Sağlık ve Refah Enstitüsü’nün yaptığı araştırmalar, evlerin de kadınlar için tehlikeli yerler olduğunu gösteriyor. Evlerde şiddete uğrayanların yüzde 70’ini kadınlar oluşturuyor. Yılda ortalama 50 bin kadın cinsel tacize maruz kalıyor.
 
Kadına yönelik şiddette Avrupa’da ikinci
 
Avrupa Birliği Temel Haklar Ajansı’nın belirlemelerine göre Finlandiya Avrupa’da kadınların en fazla şiddete uğradığı ülkeler sıralamasında ikinci sırada yer alıyor.
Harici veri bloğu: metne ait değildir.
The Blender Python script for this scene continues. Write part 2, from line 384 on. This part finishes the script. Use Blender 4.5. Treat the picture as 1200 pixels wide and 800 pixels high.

Uluslararası Af Örgütü’nün de aralarında yer aldığı insan hakları ve kadın kuruluşları, Finlandiya Hükümeti’ni kadınlara yönelik şiddeti görmezden gelmek ve önlem almamakla suçluyor. Uluslararası Af Örgütü, kadına yönelik şiddetin Finlandiya’nın en büyük toplumsal sorunu olduğu değerlendirmesini yaptı.
 
Politikacılar şiddetin engellenmesinde isteksiz
 
Kadınlara yönelik şiddetin engellenmemesinin politikacıların isteksizliğinden kaynaklandığını belirten Uluslararası Af Örgütü, şiddete karşı somut önlemler alınmasını talep ediyor. Kadınları şiddet ve cinsel tacize karşı koruyan yasaların çıkarılması, sığınma evlerinin sayılarının artırılması ve tecavüze maruz kalan kadınlar için merkezler açılması gibi somut önerilerde bulunuyor.
 
25 Kasım Kadına Yönelik Şiddete Karşı Mücadele Günü dolayısıyla yazılı bir açılama yapan Finlandiya Öğrencileri Federasyonu (FSF) Başkanı Heikki Koponen de, Finlandiya Hükümeti’ne kadınlara yönelik şiddetin önlenmesi için altına imza attığı anlaşmalarda belirlenen hükümlülükleri yerine getirmesi çağrısı yaptı.
 
Finlandiya'nın ikinci sırada olması utanç verici
 
Finlandiya’nın kadınlara şiddet uygulanan ülkeler arasında ikinci sırada yer almasının utanç verici olduğunu yaptığı açıklamayla vurgulayan FSF, “Karar vericiler uzun süredir bunun bilincinde ama sorunu çözmek ve İstanbul Sözleşmesi’nde belirlenen yükümlülükleri yerine getirmek istemiyor” dedi. Finlandiya’da sadece 120 kadını barındıracak kapasitede kadın sığınma evleri bulunduğuna dikkat çeken FSF, her yıl ortalama bin civarında kadının sığınma evlerinde kalmak için başvuruda bulunduğunu hatırlattı.
 
Rıza yasası için 55 bin imza
 
Bu arada Vatandaş İnisiyatifi, kadınlara yönelik cinsel içerikli suçlara verilen cezaların ağırlaştırılması ve Rıza Yasasının yasallaşması için 55 bin imza toplamayı başardı. 50 bin imza sınırını aştığı için parlamento Rıza Yasasını ele almak zorunda. Vatandaş İnisiyatifi, psikolojik ve fiziki şiddet olmazsa bile tarafların birinin rızası olmadan gerçekleştirilen her türlü cinsel ilişkinin tecavüz olarak kabul edilmesini öneriyor. Polis ve mahkemelerin dikkatlerini tecavüze uğrayanların değil tecavüzcülerinin davranışları üzerinde yoğunlaştırılmasını istiyor. Cinsel suçları işleyenlere verilecek cezaların ağırlaştırılmasını talep ediyor.
 
Kadınlara yönelik şiddete karşı kampanya
 
Kadın Hattı adlı örgütlenme de, kadınlara yönelik şiddeti teşhir etmek ve politikacıları önlem almaya zorlamak için sanatsal bir kampanya başlatmayı kararlaştırdı. 6 Aralık'ta Finlandiya'nın bağımsızlığının kutlanacağı sarayda düzenlenecek baloda sanatçı ve politikacılar, tecavüze uğrayan 3 kadını simgeleyen kıyafetler giyecek. Kadınların anlatımlarını okuyacak. Baloda giyilecek kıyafetlerin tasarımını yapan modacı Anne-Mari Pahkala, kadına yönelik şiddeti anlatan projenin bugüne kadar gerçekleştirdiği en sarsıcı proje olduğunu söyledi.